#### Data extract
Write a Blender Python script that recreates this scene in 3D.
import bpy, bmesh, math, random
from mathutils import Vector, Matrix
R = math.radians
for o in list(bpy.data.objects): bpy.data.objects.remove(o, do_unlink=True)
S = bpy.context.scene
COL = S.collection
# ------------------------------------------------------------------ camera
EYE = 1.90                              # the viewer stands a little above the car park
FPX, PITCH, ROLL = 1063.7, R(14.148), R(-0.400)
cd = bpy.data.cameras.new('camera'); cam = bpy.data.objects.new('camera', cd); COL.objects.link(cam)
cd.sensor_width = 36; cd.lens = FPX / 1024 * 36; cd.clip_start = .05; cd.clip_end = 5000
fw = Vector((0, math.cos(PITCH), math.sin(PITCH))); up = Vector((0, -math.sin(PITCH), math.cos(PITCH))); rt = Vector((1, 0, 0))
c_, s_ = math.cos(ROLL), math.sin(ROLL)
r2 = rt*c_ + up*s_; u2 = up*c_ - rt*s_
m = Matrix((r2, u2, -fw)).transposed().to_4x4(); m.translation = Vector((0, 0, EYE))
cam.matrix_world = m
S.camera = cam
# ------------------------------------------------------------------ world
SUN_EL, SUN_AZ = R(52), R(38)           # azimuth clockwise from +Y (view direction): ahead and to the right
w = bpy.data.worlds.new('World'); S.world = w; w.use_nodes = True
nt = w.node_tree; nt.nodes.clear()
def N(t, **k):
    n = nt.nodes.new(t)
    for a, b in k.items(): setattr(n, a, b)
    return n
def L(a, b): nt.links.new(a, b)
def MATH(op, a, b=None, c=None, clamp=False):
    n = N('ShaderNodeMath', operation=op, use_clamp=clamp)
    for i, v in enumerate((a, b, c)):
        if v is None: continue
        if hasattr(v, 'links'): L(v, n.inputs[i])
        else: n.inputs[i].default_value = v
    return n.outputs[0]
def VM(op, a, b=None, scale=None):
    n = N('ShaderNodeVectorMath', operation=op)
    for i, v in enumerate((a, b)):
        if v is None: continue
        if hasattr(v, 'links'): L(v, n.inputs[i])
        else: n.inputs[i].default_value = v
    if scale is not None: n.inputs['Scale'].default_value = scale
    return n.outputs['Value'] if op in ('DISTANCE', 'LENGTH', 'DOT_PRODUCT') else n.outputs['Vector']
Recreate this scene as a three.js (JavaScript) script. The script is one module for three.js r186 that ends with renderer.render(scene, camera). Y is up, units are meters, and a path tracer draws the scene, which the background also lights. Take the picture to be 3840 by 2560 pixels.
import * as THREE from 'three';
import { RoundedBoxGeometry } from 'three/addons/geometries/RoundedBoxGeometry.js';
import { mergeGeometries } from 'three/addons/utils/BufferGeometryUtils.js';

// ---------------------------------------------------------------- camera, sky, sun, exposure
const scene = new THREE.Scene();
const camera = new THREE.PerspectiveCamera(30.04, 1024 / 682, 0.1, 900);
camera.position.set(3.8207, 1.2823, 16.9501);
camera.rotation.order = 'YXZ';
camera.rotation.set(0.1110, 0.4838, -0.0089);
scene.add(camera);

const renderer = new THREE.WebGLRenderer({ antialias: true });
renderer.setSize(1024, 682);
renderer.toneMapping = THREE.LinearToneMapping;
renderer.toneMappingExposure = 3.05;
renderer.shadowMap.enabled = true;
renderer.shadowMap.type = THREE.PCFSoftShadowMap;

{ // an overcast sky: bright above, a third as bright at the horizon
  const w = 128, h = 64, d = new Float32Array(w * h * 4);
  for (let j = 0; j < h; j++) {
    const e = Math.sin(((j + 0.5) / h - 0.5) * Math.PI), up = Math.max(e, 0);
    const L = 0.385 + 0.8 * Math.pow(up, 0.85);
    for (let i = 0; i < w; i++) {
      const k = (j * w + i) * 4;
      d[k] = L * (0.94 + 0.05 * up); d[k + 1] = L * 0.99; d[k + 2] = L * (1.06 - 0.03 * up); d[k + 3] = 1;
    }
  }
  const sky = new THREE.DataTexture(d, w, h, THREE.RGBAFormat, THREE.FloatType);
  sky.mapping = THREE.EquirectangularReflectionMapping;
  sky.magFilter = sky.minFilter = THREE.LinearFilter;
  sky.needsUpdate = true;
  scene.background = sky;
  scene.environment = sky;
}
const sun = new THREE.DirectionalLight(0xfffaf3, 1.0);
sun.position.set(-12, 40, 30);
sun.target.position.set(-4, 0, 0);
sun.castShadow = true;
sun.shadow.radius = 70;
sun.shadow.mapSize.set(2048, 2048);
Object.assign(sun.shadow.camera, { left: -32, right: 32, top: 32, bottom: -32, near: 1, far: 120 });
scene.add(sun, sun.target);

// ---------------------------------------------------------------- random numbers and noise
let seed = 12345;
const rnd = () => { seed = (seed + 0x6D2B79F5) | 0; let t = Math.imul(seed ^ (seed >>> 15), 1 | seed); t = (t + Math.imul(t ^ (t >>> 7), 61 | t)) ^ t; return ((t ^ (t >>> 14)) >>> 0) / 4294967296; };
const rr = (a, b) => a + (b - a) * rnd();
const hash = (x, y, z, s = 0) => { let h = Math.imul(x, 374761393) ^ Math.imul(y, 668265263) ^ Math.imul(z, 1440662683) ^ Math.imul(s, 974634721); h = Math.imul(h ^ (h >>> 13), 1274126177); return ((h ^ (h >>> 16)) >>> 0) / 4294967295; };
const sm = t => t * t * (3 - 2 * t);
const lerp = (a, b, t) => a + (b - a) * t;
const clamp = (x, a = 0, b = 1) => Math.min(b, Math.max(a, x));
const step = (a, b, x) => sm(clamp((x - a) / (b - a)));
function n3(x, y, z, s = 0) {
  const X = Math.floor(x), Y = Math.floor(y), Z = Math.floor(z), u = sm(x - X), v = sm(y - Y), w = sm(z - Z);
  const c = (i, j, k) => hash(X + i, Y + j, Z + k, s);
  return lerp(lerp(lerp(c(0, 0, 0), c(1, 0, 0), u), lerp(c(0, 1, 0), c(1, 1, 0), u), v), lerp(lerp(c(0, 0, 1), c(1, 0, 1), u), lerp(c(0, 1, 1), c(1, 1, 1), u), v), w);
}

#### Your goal
Copy out the data shown above without altering anything.

#### Full answer
Write a Blender Python script that recreates this scene in 3D.
import bpy, bmesh, math, random
from mathutils import Vector, Matrix
R = math.radians
for o in list(bpy.data.objects): bpy.data.objects.remove(o, do_unlink=True)
S = bpy.context.scene
COL = S.collection
# ------------------------------------------------------------------ camera
EYE = 1.90                              # the viewer stands a little above the car park
FPX, PITCH, ROLL = 1063.7, R(14.148), R(-0.400)
cd = bpy.data.cameras.new('camera'); cam = bpy.data.objects.new('camera', cd); COL.objects.link(cam)
cd.sensor_width = 36; cd.lens = FPX / 1024 * 36; cd.clip_start = .05; cd.clip_end = 5000
fw = Vector((0, math.cos(PITCH), math.sin(PITCH))); up = Vector((0, -math.sin(PITCH), math.cos(PITCH))); rt = Vector((1, 0, 0))
c_, s_ = math.cos(ROLL), math.sin(ROLL)
r2 = rt*c_ + up*s_; u2 = up*c_ - rt*s_
m = Matrix((r2, u2, -fw)).transposed().to_4x4(); m.translation = Vector((0, 0, EYE))
cam.matrix_world = m
S.camera = cam
# ------------------------------------------------------------------ world
SUN_EL, SUN_AZ = R(52), R(38)           # azimuth clockwise from +Y (view direction): ahead and to the right
w = bpy.data.worlds.new('World'); S.world = w; w.use_nodes = True
nt = w.node_tree; nt.nodes.clear()
def N(t, **k):
    n = nt.nodes.new(t)
    for a, b in k.items(): setattr(n, a, b)
    return n
def L(a, b): nt.links.new(a, b)
def MATH(op, a, b=None, c=None, clamp=False):
    n = N('ShaderNodeMath', operation=op, use_clamp=clamp)
    for i, v in enumerate((a, b, c)):
        if v is None: continue
        if hasattr(v, 'links'): L(v, n.inputs[i])
        else: n.inputs[i].default_value = v
    return n.outputs[0]
def VM(op, a, b=None, scale=None):
    n = N('ShaderNodeVectorMath', operation=op)
    for i, v in enumerate((a, b)):
        if v is None: continue
        if hasattr(v, 'links'): L(v, n.inputs[i])
        else: n.inputs[i].default_value = v
    if scale is not None: n.inputs['Scale'].default_value = scale
    return n.outputs['Value'] if op in ('DISTANCE', 'LENGTH', 'DOT_PRODUCT') else n.outputs['Vector']
Recreate this scene as a three.js (JavaScript) script. The script is one module for three.js r186 that ends with renderer.render(scene, camera). Y is up, units are meters, and a path tracer draws the scene, which the background also lights. Take the picture to be 3840 by 2560 pixels.
import * as THREE from 'three';
import { RoundedBoxGeometry } from 'three/addons/geometries/RoundedBoxGeometry.js';
import { mergeGeometries } from 'three/addons/utils/BufferGeometryUtils.js';

// ---------------------------------------------------------------- camera, sky, sun, exposure
const scene = new THREE.Scene();
const camera = new THREE.PerspectiveCamera(30.04, 1024 / 682, 0.1, 900);
camera.position.set(3.8207, 1.2823, 16.9501);
camera.rotation.order = 'YXZ';
camera.rotation.set(0.1110, 0.4838, -0.0089);
scene.add(camera);

const renderer = new THREE.WebGLRenderer({ antialias: true });
renderer.setSize(1024, 682);
renderer.toneMapping = THREE.LinearToneMapping;
renderer.toneMappingExposure = 3.05;
renderer.shadowMap.enabled = true;
renderer.shadowMap.type = THREE.PCFSoftShadowMap;

{ // an overcast sky: bright above, a third as bright at the horizon
  const w = 128, h = 64, d = new Float32Array(w * h * 4);
  for (let j = 0; j < h; j++) {
    const e = Math.sin(((j + 0.5) / h - 0.5) * Math.PI), up = Math.max(e, 0);
    const L = 0.385 + 0.8 * Math.pow(up, 0.85);
    for (let i = 0; i < w; i++) {
      const k = (j * w + i) * 4;
      d[k] = L * (0.94 + 0.05 * up); d[k + 1] = L * 0.99; d[k + 2] = L * (1.06 - 0.03 * up); d[k + 3] = 1;
    }
  }
  const sky = new THREE.DataTexture(d, w, h, THREE.RGBAFormat, THREE.FloatType);
  sky.mapping = THREE.EquirectangularReflectionMapping;
  sky.magFilter = sky.minFilter = THREE.LinearFilter;
  sky.needsUpdate = true;
  scene.background = sky;
  scene.environment = sky;
}
const sun = new THREE.DirectionalLight(0xfffaf3, 1.0);
sun.position.set(-12, 40, 30);
sun.target.position.set(-4, 0, 0);
sun.castShadow = true;
sun.shadow.radius = 70;
sun.shadow.mapSize.set(2048, 2048);
Object.assign(sun.shadow.camera, { left: -32, right: 32, top: 32, bottom: -32, near: 1, far: 120 });
scene.add(sun, sun.target);

// ---------------------------------------------------------------- random numbers and noise
let seed = 12345;
const rnd = () => { seed = (seed + 0x6D2B79F5) | 0; let t = Math.imul(seed ^ (seed >>> 15), 1 | seed); t = (t + Math.imul(t ^ (t >>> 7), 61 | t)) ^ t; return ((t ^ (t >>> 14)) >>> 0) / 4294967296; };
const rr = (a, b) => a + (b - a) * rnd();
const hash = (x, y, z, s = 0) => { let h = Math.imul(x, 374761393) ^ Math.imul(y, 668265263) ^ Math.imul(z, 1440662683) ^ Math.imul(s, 974634721); h = Math.imul(h ^ (h >>> 13), 1274126177); return ((h ^ (h >>> 16)) >>> 0) / 4294967295; };
const sm = t => t * t * (3 - 2 * t);
const lerp = (a, b, t) => a + (b - a) * t;
const clamp = (x, a = 0, b = 1) => Math.min(b, Math.max(a, x));
const step = (a, b, x) => sm(clamp((x - a) / (b - a)));
function n3(x, y, z, s = 0) {
  const X = Math.floor(x), Y = Math.floor(y), Z = Math.floor(z), u = sm(x - X), v = sm(y - Y), w = sm(z - Z);
  const c = (i, j, k) => hash(X + i, Y + j, Z + k, s);
  return lerp(lerp(lerp(c(0, 0, 0), c(1, 0, 0), u), lerp(c(0, 1, 0), c(1, 1, 0), u), v), lerp(lerp(c(0, 0, 1), c(1, 0, 1), u), lerp(c(0, 1, 1), c(1, 1, 1), u), v), w);
}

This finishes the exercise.